- [Data extract]:
________________

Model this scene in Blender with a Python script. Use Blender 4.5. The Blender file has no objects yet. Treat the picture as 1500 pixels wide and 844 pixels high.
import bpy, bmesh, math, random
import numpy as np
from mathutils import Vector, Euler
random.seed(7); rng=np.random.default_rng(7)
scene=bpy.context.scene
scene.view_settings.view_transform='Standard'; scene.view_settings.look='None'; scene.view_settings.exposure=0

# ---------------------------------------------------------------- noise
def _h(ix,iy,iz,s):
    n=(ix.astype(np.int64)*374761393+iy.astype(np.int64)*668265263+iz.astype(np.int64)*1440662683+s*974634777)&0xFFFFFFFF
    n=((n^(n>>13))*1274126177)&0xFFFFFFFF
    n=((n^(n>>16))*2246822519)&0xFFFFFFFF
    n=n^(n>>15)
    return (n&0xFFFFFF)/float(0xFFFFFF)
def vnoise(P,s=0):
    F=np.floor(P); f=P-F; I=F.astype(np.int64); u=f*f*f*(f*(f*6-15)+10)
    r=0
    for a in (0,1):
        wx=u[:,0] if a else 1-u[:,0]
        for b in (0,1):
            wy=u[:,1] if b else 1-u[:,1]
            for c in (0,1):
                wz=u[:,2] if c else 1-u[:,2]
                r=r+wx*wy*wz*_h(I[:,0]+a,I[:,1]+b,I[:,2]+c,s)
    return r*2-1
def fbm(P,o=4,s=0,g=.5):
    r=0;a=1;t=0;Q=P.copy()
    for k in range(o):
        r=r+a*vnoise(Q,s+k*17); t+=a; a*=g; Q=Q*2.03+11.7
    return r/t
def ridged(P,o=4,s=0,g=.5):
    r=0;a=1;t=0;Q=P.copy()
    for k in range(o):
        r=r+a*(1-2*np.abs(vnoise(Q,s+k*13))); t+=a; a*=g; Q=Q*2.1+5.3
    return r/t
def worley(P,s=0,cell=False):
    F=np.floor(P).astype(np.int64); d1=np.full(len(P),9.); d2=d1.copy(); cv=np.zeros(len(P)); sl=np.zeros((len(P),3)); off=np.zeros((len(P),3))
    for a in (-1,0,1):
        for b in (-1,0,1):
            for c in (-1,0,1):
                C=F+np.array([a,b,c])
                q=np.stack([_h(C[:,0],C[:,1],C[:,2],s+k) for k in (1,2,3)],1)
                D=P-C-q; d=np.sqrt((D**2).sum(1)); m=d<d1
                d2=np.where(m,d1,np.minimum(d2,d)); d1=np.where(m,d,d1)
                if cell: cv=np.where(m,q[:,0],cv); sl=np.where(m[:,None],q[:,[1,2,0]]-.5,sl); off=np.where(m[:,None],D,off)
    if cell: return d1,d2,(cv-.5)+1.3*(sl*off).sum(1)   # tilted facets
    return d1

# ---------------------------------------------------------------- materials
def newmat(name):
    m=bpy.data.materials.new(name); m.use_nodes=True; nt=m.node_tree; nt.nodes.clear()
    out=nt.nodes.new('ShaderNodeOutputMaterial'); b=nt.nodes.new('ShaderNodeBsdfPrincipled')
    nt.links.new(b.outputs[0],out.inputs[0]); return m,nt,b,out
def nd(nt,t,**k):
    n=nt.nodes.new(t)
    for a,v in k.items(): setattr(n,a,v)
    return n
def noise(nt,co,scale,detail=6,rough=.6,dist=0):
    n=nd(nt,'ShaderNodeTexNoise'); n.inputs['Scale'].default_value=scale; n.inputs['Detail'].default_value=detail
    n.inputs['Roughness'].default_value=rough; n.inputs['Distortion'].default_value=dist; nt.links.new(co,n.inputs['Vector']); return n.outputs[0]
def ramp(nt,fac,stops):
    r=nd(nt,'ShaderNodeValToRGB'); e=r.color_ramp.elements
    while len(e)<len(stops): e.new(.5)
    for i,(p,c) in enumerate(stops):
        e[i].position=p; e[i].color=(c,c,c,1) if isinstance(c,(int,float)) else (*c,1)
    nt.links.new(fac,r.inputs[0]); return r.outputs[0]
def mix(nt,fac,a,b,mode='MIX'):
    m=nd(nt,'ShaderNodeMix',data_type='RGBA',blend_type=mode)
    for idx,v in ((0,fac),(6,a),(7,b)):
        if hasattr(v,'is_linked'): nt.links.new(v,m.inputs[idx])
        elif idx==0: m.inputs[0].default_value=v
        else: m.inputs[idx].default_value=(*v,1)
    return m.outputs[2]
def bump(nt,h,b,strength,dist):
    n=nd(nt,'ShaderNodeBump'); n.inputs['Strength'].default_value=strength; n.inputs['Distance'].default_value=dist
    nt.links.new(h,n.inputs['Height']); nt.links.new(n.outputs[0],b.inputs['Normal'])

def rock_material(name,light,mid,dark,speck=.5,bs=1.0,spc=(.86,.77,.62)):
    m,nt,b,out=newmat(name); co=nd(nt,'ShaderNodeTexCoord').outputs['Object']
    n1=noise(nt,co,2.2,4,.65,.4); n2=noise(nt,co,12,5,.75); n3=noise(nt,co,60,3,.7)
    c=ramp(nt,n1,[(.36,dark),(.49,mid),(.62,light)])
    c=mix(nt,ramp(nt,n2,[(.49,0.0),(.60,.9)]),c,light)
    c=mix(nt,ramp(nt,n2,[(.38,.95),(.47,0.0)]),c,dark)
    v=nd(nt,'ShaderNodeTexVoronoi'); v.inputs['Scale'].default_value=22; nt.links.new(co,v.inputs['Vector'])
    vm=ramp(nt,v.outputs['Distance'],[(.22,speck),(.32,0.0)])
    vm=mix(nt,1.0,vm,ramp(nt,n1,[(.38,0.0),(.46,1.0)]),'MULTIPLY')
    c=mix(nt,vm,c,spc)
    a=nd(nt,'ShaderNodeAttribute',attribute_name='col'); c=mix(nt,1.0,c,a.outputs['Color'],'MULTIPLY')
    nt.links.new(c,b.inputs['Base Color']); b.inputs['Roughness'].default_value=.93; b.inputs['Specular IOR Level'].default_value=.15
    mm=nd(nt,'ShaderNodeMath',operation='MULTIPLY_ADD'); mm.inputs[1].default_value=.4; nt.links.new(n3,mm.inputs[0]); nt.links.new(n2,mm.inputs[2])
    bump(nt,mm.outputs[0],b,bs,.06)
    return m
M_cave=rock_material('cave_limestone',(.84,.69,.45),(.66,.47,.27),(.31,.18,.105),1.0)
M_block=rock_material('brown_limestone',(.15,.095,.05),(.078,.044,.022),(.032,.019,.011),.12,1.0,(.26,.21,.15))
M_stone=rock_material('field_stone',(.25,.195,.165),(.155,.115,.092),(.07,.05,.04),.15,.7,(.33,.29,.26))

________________

- [Given task]: Copy all of the data. Keep every word exactly as it is.

- [Solution to the problem]:
Model this scene in Blender with a Python script. Use Blender 4.5. The Blender file has no objects yet. Treat the picture as 1500 pixels wide and 844 pixels high.
import bpy, bmesh, math, random
import numpy as np
from mathutils import Vector, Euler
random.seed(7); rng=np.random.default_rng(7)
scene=bpy.context.scene
scene.view_settings.view_transform='Standard'; scene.view_settings.look='None'; scene.view_settings.exposure=0

# ---------------------------------------------------------------- noise
def _h(ix,iy,iz,s):
    n=(ix.astype(np.int64)*374761393+iy.astype(np.int64)*668265263+iz.astype(np.int64)*1440662683+s*974634777)&0xFFFFFFFF
    n=((n^(n>>13))*1274126177)&0xFFFFFFFF
    n=((n^(n>>16))*2246822519)&0xFFFFFFFF
    n=n^(n>>15)
    return (n&0xFFFFFF)/float(0xFFFFFF)
def vnoise(P,s=0):
    F=np.floor(P); f=P-F; I=F.astype(np.int64); u=f*f*f*(f*(f*6-15)+10)
    r=0
    for a in (0,1):
        wx=u[:,0] if a else 1-u[:,0]
        for b in (0,1):
            wy=u[:,1] if b else 1-u[:,1]
            for c in (0,1):
                wz=u[:,2] if c else 1-u[:,2]
                r=r+wx*wy*wz*_h(I[:,0]+a,I[:,1]+b,I[:,2]+c,s)
    return r*2-1
def fbm(P,o=4,s=0,g=.5):
    r=0;a=1;t=0;Q=P.copy()
    for k in range(o):
        r=r+a*vnoise(Q,s+k*17); t+=a; a*=g; Q=Q*2.03+11.7
    return r/t
def ridged(P,o=4,s=0,g=.5):
    r=0;a=1;t=0;Q=P.copy()
    for k in range(o):
        r=r+a*(1-2*np.abs(vnoise(Q,s+k*13))); t+=a; a*=g; Q=Q*2.1+5.3
    return r/t
def worley(P,s=0,cell=False):
    F=np.floor(P).astype(np.int64); d1=np.full(len(P),9.); d2=d1.copy(); cv=np.zeros(len(P)); sl=np.zeros((len(P),3)); off=np.zeros((len(P),3))
    for a in (-1,0,1):
        for b in (-1,0,1):
            for c in (-1,0,1):
                C=F+np.array([a,b,c])
                q=np.stack([_h(C[:,0],C[:,1],C[:,2],s+k) for k in (1,2,3)],1)
                D=P-C-q; d=np.sqrt((D**2).sum(1)); m=d<d1
                d2=np.where(m,d1,np.minimum(d2,d)); d1=np.where(m,d,d1)
                if cell: cv=np.where(m,q[:,0],cv); sl=np.where(m[:,None],q[:,[1,2,0]]-.5,sl); off=np.where(m[:,None],D,off)
    if cell: return d1,d2,(cv-.5)+1.3*(sl*off).sum(1)   # tilted facets
    return d1

# ---------------------------------------------------------------- materials
def newmat(name):
    m=bpy.data.materials.new(name); m.use_nodes=True; nt=m.node_tree; nt.nodes.clear()
    out=nt.nodes.new('ShaderNodeOutputMaterial'); b=nt.nodes.new('ShaderNodeBsdfPrincipled')
    nt.links.new(b.outputs[0],out.inputs[0]); return m,nt,b,out
def nd(nt,t,**k):
    n=nt.nodes.new(t)
    for a,v in k.items(): setattr(n,a,v)
    return n
def noise(nt,co,scale,detail=6,rough=.6,dist=0):
    n=nd(nt,'ShaderNodeTexNoise'); n.inputs['Scale'].default_value=scale; n.inputs['Detail'].default_value=detail
    n.inputs['Roughness'].default_value=rough; n.inputs['Distortion'].default_value=dist; nt.links.new(co,n.inputs['Vector']); return n.outputs[0]
def ramp(nt,fac,stops):
    r=nd(nt,'ShaderNodeValToRGB'); e=r.color_ramp.elements
    while len(e)<len(stops): e.new(.5)
    for i,(p,c) in enumerate(stops):
        e[i].position=p; e[i].color=(c,c,c,1) if isinstance(c,(int,float)) else (*c,1)
    nt.links.new(fac,r.inputs[0]); return r.outputs[0]
def mix(nt,fac,a,b,mode='MIX'):
    m=nd(nt,'ShaderNodeMix',data_type='RGBA',blend_type=mode)
    for idx,v in ((0,fac),(6,a),(7,b)):
        if hasattr(v,'is_linked'): nt.links.new(v,m.inputs[idx])
        elif idx==0: m.inputs[0].default_value=v
        else: m.inputs[idx].default_value=(*v,1)
    return m.outputs[2]
def bump(nt,h,b,strength,dist):
    n=nd(nt,'ShaderNodeBump'); n.inputs['Strength'].default_value=strength; n.inputs['Distance'].default_value=dist
    nt.links.new(h,n.inputs['Height']); nt.links.new(n.outputs[0],b.inputs['Normal'])

def rock_material(name,light,mid,dark,speck=.5,bs=1.0,spc=(.86,.77,.62)):
    m,nt,b,out=newmat(name); co=nd(nt,'ShaderNodeTexCoord').outputs['Object']
    n1=noise(nt,co,2.2,4,.65,.4); n2=noise(nt,co,12,5,.75); n3=noise(nt,co,60,3,.7)
    c=ramp(nt,n1,[(.36,dark),(.49,mid),(.62,light)])
    c=mix(nt,ramp(nt,n2,[(.49,0.0),(.60,.9)]),c,light)
    c=mix(nt,ramp(nt,n2,[(.38,.95),(.47,0.0)]),c,dark)
    v=nd(nt,'ShaderNodeTexVoronoi'); v.inputs['Scale'].default_value=22; nt.links.new(co,v.inputs['Vector'])
    vm=ramp(nt,v.outputs['Distance'],[(.22,speck),(.32,0.0)])
    vm=mix(nt,1.0,vm,ramp(nt,n1,[(.38,0.0),(.46,1.0)]),'MULTIPLY')
    c=mix(nt,vm,c,spc)
    a=nd(nt,'ShaderNodeAttribute',attribute_name='col'); c=mix(nt,1.0,c,a.outputs['Color'],'MULTIPLY')
    nt.links.new(c,b.inputs['Base Color']); b.inputs['Roughness'].default_value=.93; b.inputs['Specular IOR Level'].default_value=.15
    mm=nd(nt,'ShaderNodeMath',operation='MULTIPLY_ADD'); mm.inputs[1].default_value=.4; nt.links.new(n3,mm.inputs[0]); nt.links.new(n2,mm.inputs[2])
    bump(nt,mm.outputs[0],b,bs,.06)
    return m
M_cave=rock_material('cave_limestone',(.84,.69,.45),(.66,.47,.27),(.31,.18,.105),1.0)
M_block=rock_material('brown_limestone',(.15,.095,.05),(.078,.044,.022),(.032,.019,.011),.12,1.0,(.26,.21,.15))
M_stone=rock_material('field_stone',(.25,.195,.165),(.155,.115,.092),(.07,.05,.04),.15,.7,(.33,.29,.26))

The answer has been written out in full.